Stabilizing Control For Airborne Opto-Electronic Platform With FOG

In stabilizing and tracking system of opto-electronic platform, a stabilizing control loop must be designed firstly because of various external disturbances. The stabilizing loop is the base of the high-precision tracking and the design of stabilizing loop affects the whole tracking system's performance directly. The control problems about the stabilizing loop of the airborne opto-electronic platform are discussed in this dissertation.Firstly the development of the opto-electronic platform in home and abroad was summarized. The facts that affect the stabilizing of the line-of-sight(LOS) and the stabilizing methods in common use at the present time were analyzed.
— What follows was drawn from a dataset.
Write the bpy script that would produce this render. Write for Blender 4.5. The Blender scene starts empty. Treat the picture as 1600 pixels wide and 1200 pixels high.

And then the performance of the stabilization precision we want came out.In accordance with practical requirement, this system applys a platform with four frame but two stabilizing axes, adopts whole stabilizing method,and use direct current moment motor as a driver and fiber optic gyroscope(FOG) as the angle velocity sensor. The mathematics models of the motor and FOG were founded through experment measures and were predigested to analyze and design the controller expediently. The principal of how movement of airplane can be isolated by a two-axis platform is analyzed theoretically. Requirements of stabilization of LOS to servo system are put forward which provide the basis of theory for designing servo system.From the defination of the index of servo toughness, the approach of how to improve the stabilization precision is pointed out through some analysis. The controller in stabilizing loop was designed according to the requirement of the stabilizing accuracy with the frequence field responsing method. Also, there were the results of the simulation shown in figures.The effect of the noise of the FOG to the system ouput was analyzed from two sides of low and high frequence, and effective steps to suppress the noise of FOG were pointed out.The Popov's hyperstability theory was applied to design a model reference adaptive controller(MRAC) in allusion to the problem of model uncertainty which results from the variable load. And the robustness and the anti-jamming of the system were analyzed through the simulation.